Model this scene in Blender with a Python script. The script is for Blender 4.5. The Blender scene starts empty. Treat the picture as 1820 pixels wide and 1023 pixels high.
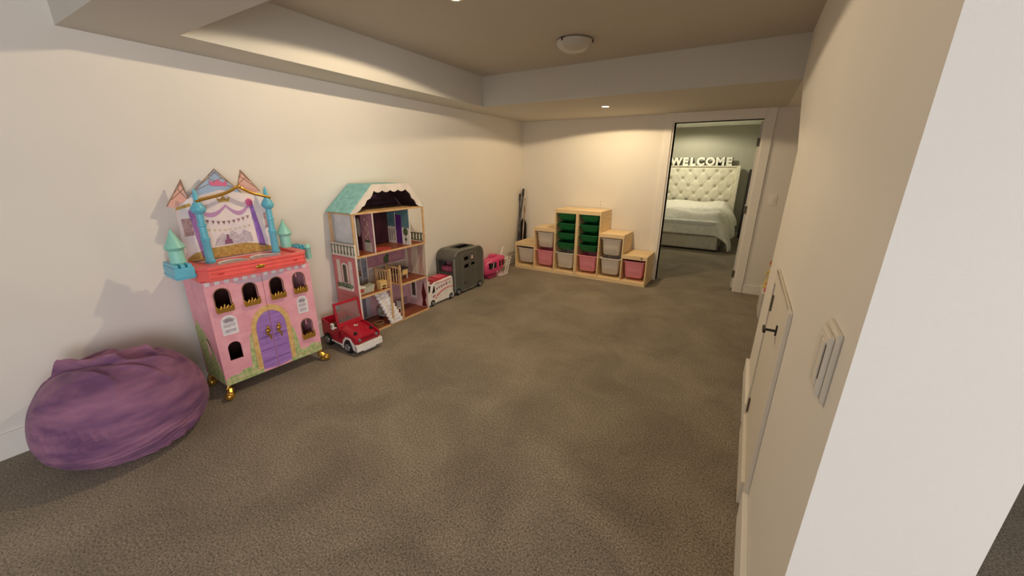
import bpy, math, random
from mathutils import Vector, Matrix, noise
from mathutils.geometry import tessellate_polygon
random.seed(4)
PI = math.pi
COL = bpy.context.scene.collection

# ------------------------------------------------------------------ materials
def s2l(c):
    return tuple(((v / 12.92) if v <= 0.04045 else ((v + 0.055) / 1.055) ** 2.4) for v in c)
MATS = {}
def mat(name, rgb, rough=0.6, metal=0.0, var=0.06, scale=12.0, bump=0.0, bscale=60.0, alpha=1.0,
        sheen=0.0, emit=0.0, trans=0.0, rgb2=None, brick=None, spec=0.5, stretch=None, coat=0.0):
    """rgb given as sRGB 0-1; a noise texture always varies the colour a little"""
    if name in MATS:
        return MATS[name]
    m = bpy.data.materials.new(name)
    m.use_nodes = True
    nt = m.node_tree
    b = nt.nodes['Principled BSDF']
    b.inputs['Roughness'].default_value = rough
    b.inputs['Metallic'].default_value = metal
    b.inputs['Specular IOR Level'].default_value = spec
    b.inputs['Alpha'].default_value = alpha
    b.inputs['Transmission Weight'].default_value = trans
    b.inputs['Coat Weight'].default_value = coat
    if sheen:
        b.inputs['Sheen Weight'].default_value = sheen
        b.inputs['Sheen Roughness'].default_value = 0.4
    c = s2l(rgb)
    c2 = s2l(rgb2) if rgb2 else tuple(max(0, v * (1 - var * 2.2)) for v in c)
    tc = nt.nodes.new('ShaderNodeTexCoord')
    mp = nt.nodes.new('ShaderNodeMapping')
    if stretch:
        mp.inputs['Scale'].default_value = stretch
    nt.links.new(tc.outputs['Object'], mp.inputs['Vector'])
    n = nt.nodes.new('ShaderNodeTexNoise')
    n.inputs['Scale'].default_value = scale
    n.inputs['Detail'].default_value = 3
    nt.links.new(mp.outputs['Vector'], n.inputs['Vector'])
    r = nt.nodes.new('ShaderNodeValToRGB')
    r.color_ramp.elements[0].position = 0.35
    r.color_ramp.elements[0].color = (*c2, 1)
    r.color_ramp.elements[1].position = 0.65
    r.color_ramp.elements[1].color = (*c, 1)
    nt.links.new(n.outputs['Fac'], r.inputs['Fac'])
    out = r.outputs['Color']
    if brick:
        bt = nt.nodes.new('ShaderNodeTexBrick')
        rot = nt.nodes.new('ShaderNodeMapping')
        rot.inputs['Rotation'].default_value = (PI / 2, 0, 0)
        nt.links.new(tc.outputs['Object'], rot.inputs['Vector'])
        nt.links.new(rot.outputs['Vector'], bt.inputs['Vector'])
        bt.inputs['Scale'].default_value = brick[0]
        bt.inputs['Mortar Size'].default_value = 0.012
        bt.inputs['Color1'].default_value = (1, 1, 1, 1)
        bt.inputs['Color2'].default_value = (0.93, 0.9, 0.93, 1)
        bt.inputs['Mortar'].default_value = (*brick[1], 1)
        mx = nt.nodes.new('ShaderNodeMixRGB')
        mx.blend_type = 'MULTIPLY'
        mx.inputs['Fac'].default_value = 1
        nt.links.new(out, mx.inputs['Color1'])
        nt.links.new(bt.outputs['Color'], mx.inputs['Color2'])
        out = mx.outputs['Color']
    nt.links.new(out, b.inputs['Base Color'])
    if bump:
        n2 = nt.nodes.new('ShaderNodeTexNoise')
        n2.inputs['Scale'].default_value = bscale
        n2.inputs['Detail'].default_value = 4
        nt.links.new(mp.outputs['Vector'], n2.inputs['Vector'])
        bp = nt.nodes.new('ShaderNodeBump')
        bp.inputs['Strength'].default_value = bump
        bp.inputs['Distance'].default_value = 0.01
        nt.links.new(n2.outputs['Fac'], bp.inputs['Height'])
        nt.links.new(bp.outputs['Normal'], b.inputs['Normal'])
    if emit:
        b.inputs['Emission Color'].default_value = (*c, 1)
        b.inputs['Emission Strength'].default_value = emit
    MATS[name] = m
    return m

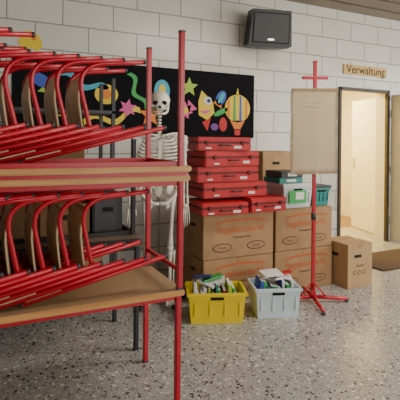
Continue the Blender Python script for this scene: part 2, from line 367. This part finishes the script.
# ------------------------------------------------------------------ plastic tubs
def crate(loc,w,d,h,m,rotz=0,name='plastic_crate',lid=None,taper=.9):
    b=B(); th=.006
    a=taper; W0,D0=w*a/2,d*a/2; W1,D1=w/2,d/2
    t=bmesh.new()
    def ring(wx,dy,z): return [t.verts.new(p) for p in ((-wx,-dy,z),(wx,-dy,z),(wx,dy,z),(-wx,dy,z))]
    R=[ring(W0,D0,0),ring(W1,D1,h),ring(W1-th,D1-th,h),ring(W0-th,D0-th,th)]
    t.faces.new(R[0][::-1])
    for i in range(3):
        for k in range(4): t.faces.new((R[i][k],R[i][(k+1)%4],R[i+1][(k+1)%4],R[i+1][k]))
    t.faces.new(R[3]); b.merge(t,m)
    for s in (-1,1):
        b.box((0,s*(D1+.004),h-.012),(w+.03,.02,.024),m,bev=.005); b.box((s*(W1+.004),0,h-.012),(.02,d+.03,.024),m,bev=.005)
        b.box((0,s*(D1*.975),h*.70),(w*.96,.012,.010),m,bev=.003)
        for x in (-.3,-.1,.1,.3): b.box((w*x*1.3,s*D1*.968,h*.50),(.010,.014,h*.5),m,bev=.003)
    b.box((0,-D1-.001,h*.82),(.10,.006,.022),HOLE,bev=.002)
    if lid: b.box((0,0,h+.008),(w+.035,d+.035,.022),lid,bev=.006)
    return b.make(name,loc,(0,0,rotz))
TUB=mat('frosted_tub',(.62,.66,.66),.3)
crate((2.735,3.55,.768),.34,.34,.21,TUB,0,'lidded_storage_tub',lid=C['white'])
b=B(); b.box((0,0,.0),(.2,.004,.12),C['green'],bev=.001); b.box((.02,-.003,.01),(.1,.004,.07),C['white'],bev=.001); b.make('green_label_card',(2.72,3.368,.875))
crate((3.05,3.56,.768),.19,.3,.18,C['teal'],0,'small_storage_tub',lid=DGREY)
for x,z,w,h,m in ((2.69,1.0,.28,.05,C['teal']),(2.70,1.052,.26,.06,DGREY),):
    b=B(); b.box((0,0,h/2),(w,.26,h),m,bev=.006); b.box((0,-.131,h/2),(w*.4,.003,h*.5),C['white'],bev=0); b.make('game_box',(x,3.56,z-.001))
# ------------------------------------------------------------------ crates with books
def books(loc,w,d,h,rotz,name='book_pile'):
    b=B(); x=-w/2; keys=['white','teal','green','white','navy','red','white','lime','blue','white','green']
    while x<w/2-.02:
        th=random.uniform(.012,.032); hh=h*random.uniform(.85,1.15); m=C[random.choice(keys)]
        lean=random.uniform(-.14,.14)
        b.box((x+th/2,random.uniform(-.015,.015),hh/2),(th,d*random.uniform(.8,.95),hh),m,(0,lean,0),.002)
        b.box((x+th/2,-.004,hh/2+.003),(th*.8,d*.78,hh),C['white'],(0,lean,0),.001)
        x+=th+.004
    for i in range(4):
        b.box((random.uniform(-w*.28,w*.28),random.uniform(-.03,.03),h*1.12+i*.014),(random.uniform(.13,.17),.12,.014),C[random.choice(keys)],(random.uniform(-.2,.2),random.uniform(-.3,.3),random.uniform(-.8,.8)),.002)
    return b.make(name,loc,(0,0,rotz))
ry=D(-22)
crate((1.715,3.13,.0),.44,.29,.235,YEL,ry); books((1.715,3.13,.008),.36,.22,.24,ry)
rw=D(-20)
crate((2.20,3.02,.0),.36,.28,.235,PBLU,rw); books((2.20,3.02,.008),.29,.21,.24,rw)
# ------------------------------------------------------------------ red stand with paper
b=B()
b.box((0,0,1.06),(.030,.030,2.06),RED,bev=.004); b.box((0,-.0,1.95),(.23,.026,.026),RED,bev=.004)
b.box((0,0,2.09),(.04,.04,.015),RED,bev=.004)
for a in (0,90,180,270):
    ca,sa=math.cos(D(a)),math.sin(D(a)); b.tube([(.0,0,.05),(ca*.30,sa*.30,.03)],.016,RED); b.ball((ca*.30,sa*.30,.018),.018,DGREY,seg=10)
for a in (0,90,180,270):
    ca,sa=math.cos(D(a)),math.sin(D(a)); b.tube([(ca*.012,sa*.012,.17),(ca*.12,sa*.12,.042)],.007,RED)
b.tube([(0,-.0,.72),(0,-.0,.78)],.022,DGREY)
t=bmesh.new(); nx,nz=12,14; V=[[None]*(nx+1) for _ in range(nz+1)]
for i in range(nz+1):
    for j in range(nx+1):
        x=(j/nx-.5)*.41-.01; z=1.11+(i/nz)*.74
        V[i][j]=t.verts.new((x,-.024-.008*math.sin(j/nx*5)*(1-i/nz)-.012*(1-i/nz)**2*(j/nx),z+.012*(j/nx)))
for i in range(nz):
    for j in range(nx): t.faces.new((V[i][j],V[i][j+1],V[i+1][j+1],V[i+1][j]))
bmesh.ops.solidify(t,geom=t.faces[:],thickness=.002)
b.merge(t,PAPER,None,True)
b.box((-.01,-.028,1.848),(.41,.012,.014),CARD2,bev=.003)
for i,l in enumerate(('Mo  Di  Mi  Do  Fr','Klasse 3a   Raum 12','Anna  Ben  Clara','David  Eva  Finn')):
    b.text(l,.024,INK,T((-.02,-.035,1.80-i*.045)),.0004)
b.make('flipchart_stand',(2.64,3.055,0),(0,0,D(-24)))
# ------------------------------------------------------------------ skeleton model
b=B()
def bone(p,q,r):
    p=Vector(p);q=Vector(q); b.tube([p,p.lerp(q,.12),p.lerp(q,.3),p.lerp(q,.7),p.lerp(q,.88),q],[r*1.5,r*1.25,r*.85,r*.85,r*1.25,r*1.5],BONE); b.ball(p,r*1.6,BONE,seg=10); b.ball(q,r*1.6,BONE,seg=10)
b.ball((0,.015,1.73),(.074,.092,.08),BONE,seg=20); b.ball((0,-.045,1.685),(.055,.05,.05),BONE,seg=16)
for s in (-1,1):
    b.ball((s*.029,-.078,1.70),(.020,.018,.019),HOLE,seg=12); b.ball((s*.05,-.055,1.678),(.018,.03,.012),BONE,seg=10)
    b.tube([(s*.058,-.005,1.67),(s*.052,-.01,1.63),(s*.03,-.07,1.612),(0,-.085,1.61)],.010,BONE,.02,8)
b.poly([(-.011,-.018),(.011,-.018),(0,.016)],HOLE,.006,T((0,-.088,1.672)))
b.box((0,-.083,1.648),(.046,.02,.012),BONE,bev=.003); b.box((0,-.083,1.632),(.044,.02,.010),BONE,bev=.003); b.box((0,-.090,1.640),(.046,.008,.003),HOLE,bev=0)
for i in range(24):
    z=1.62-i*.026; y=.045+.018*math.sin(i*.28); b.ball((0,y,z),(.017+.0005*i,.016,.010),BONE,seg=10); b.ball((0,y+.025,z-.006),(.005,.018,.006),BONE,seg=8)
for i in range(11):
    z=1.44-i*.028; w=.075+.065*math.sin(min(1,(i+1)/7)*math.pi/2)-(.012*max(0,i-7)); dep=.075+.03*math.sin(min(1,(i+1)/6)*math.pi/2)
    end=1.0 if i<7 else 1-.14*(i-6)
    for s in (-1,1):
        pts=[]
        for k in range(12):
            a=math.pi*k/11*end; pts.append((s*(.012+w*math.sin(a)) ,.05-dep*(1-math.cos(a))*.78, z-.055*math.sin(a*.5)**2))
        b.tube(pts,.0075,BONE,seg=6)
b.box((0,-.115,1.31),(.028,.010,.17),BONE,bev=.004)
for s in (-1,1):
    b.tube([(0,-.10,1.42),(s*.08,-.07,1.45),(s*.17,.0,1.455)],.009,BONE,.03,8)
    b.poly([(0,0),(s*.09,.02),(s*.02,-.13)],BONE,.008,T((s*.06,.085,1.43)))
    bone((s*.180,.01,1.42),(s*.188,.02,1.12),.013)
    bone((s*.180,.015,1.11),(s*.175,-.02,.87),.007); bone((s*.200,.01,1.11),(s*.203,-.02,.87),.007)
    b.ball((s*.19,-.022,.845),(.024,.014,.02),BONE,seg=10)
    for f,(dx,ln) in enumerate(((-.026,.07),(-.014,.15),(-.004,.165),(.008,.155),(.02,.13))):
        x=s*(.19+dx*.9); z0=.835; b.tube([(x,-.022,z0),(x+s*dx*.3,-.03,z0-ln*.45),(x+s*dx*.4,-.035,z0-ln*.75),(x+s*dx*.4,-.03,z0-ln)],[.0055,.0045,.004,.003],BONE,seg=6)
    b.tube([(s*.02,.06,.98),(s*.09,.06,1.03),(s*.14,.01,1.0),(s*.12,-.03,.94),(s*.05,-.05,.87),(0,-.05,.87)],.014,BONE,.04,8)
    b.ball((s*.09,.03,.975),(.05,.018,.055),BONE,(0,0,s*.6)); b.ball((s*.06,.0,.86),(.02,.02,.045),BONE,seg=10)
    bone((s*.10,.0,.90),(s*.085,.0,.50),.015); bone((s*.085,.0,.475),(s*.085,.02,.12),.013); bone((s*.115,.02,.46),(s*.11,.03,.12),.006)
    b.ball((s*.085,-.022,.49),(.018,.01,.02),BONE,seg=10); b.ball((s*.09,.04,.10),(.025,.04,.024),BONE,seg=10)
    for k in range(5): b.tube([(s*(.075+.008*k),.01,.10),(s*(.062+.014*k),-.08,.075),(s*(.06+.016*k),-.135+.01*k,.066)],[.009,.006,.005],BONE,seg=6)
b.ball((0,.06,.96),(.04,.02,.055),BONE,seg=12)
b.tube([(0,.10,.06),(0,.10,1.5),(0,.07,1.55)],.010,CHROME,.03)
for k in range(5):
    a=2*math.pi*k/5+.3; b.tube([(0,.10,.07),(.2*math.cos(a),.10+.2*math.sin(a),.045)],.012,WHITE); b.ball((.2*math.cos(a),.10+.2*math.sin(a),.022),.022,DGREY,seg=10)
b.make('anatomical_skeleton',(1.38,3.52,0),(0,0,D(-20))).scale=(1.18,1.18,1.0)
# ------------------------------------------------------------------ lights
def area(name,loc,rot,sx,sy,e,col):
    l=bpy.data.lights.new(name,'AREA'); l.shape='RECTANGLE'; l.size=sx; l.size_y=sy; l.energy=e; l.color=col
    o=bpy.data.objects.new(name,l); o.location=loc; o.rotation_euler=rot; COL.objects.link(o)
area('window_light_rear',(3.8,-3.6,1.9),(D(82),0,D(5)),5,2.0,190,(1,.965,.89))
area('window_light_side',(7.2,1.2,1.9),(D(80),0,D(80)),4,2.0,175,(1,.965,.89))
area('ceiling_lamp',(3.0,1.9,3.1),(0,0,0),1.6,.4,58,(1,.93,.80))
area('office_lamp',(4.7,5.7,2.55),(0,0,0),1.0,.8,150,(1,.80,.36))
w=bpy.data.worlds.new('world'); bpy.context.scene.world=w; w.use_nodes=True
w.node_tree.nodes['Background'].inputs[0].default_value=(.97,.95,.92,1); w.node_tree.nodes['Background'].inputs[1].default_value=.48
# ------------------------------------------------------------------ camera (hand-held: slight roll)
cam=bpy.data.cameras.new('camera'); cam.sensor_width=36; cam.lens=40.5; cam.shift_y=-.15
co=bpy.data.objects.new('camera',cam); co.location=(0,0,1.4)
co.rotation_euler=(Matrix.Rotation(D(-26.57),3,'Z')@Matrix.Rotation(D(90),3,'X')@Matrix.Rotation(D(.6),3,'Z')).to_euler(); COL.objects.link(co)
bpy.context.scene.camera=co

→ Request: Return a copy of every line that includes the word "Blender".

→ Correct answer:
Model this scene in Blender with a Python script. The script is for Blender 4.5. The Blender scene starts empty. Treat the picture as 1820 pixels wide and 1023 pixels high.
Continue the Blender Python script for this scene: part 2, from line 367. This part finishes the script.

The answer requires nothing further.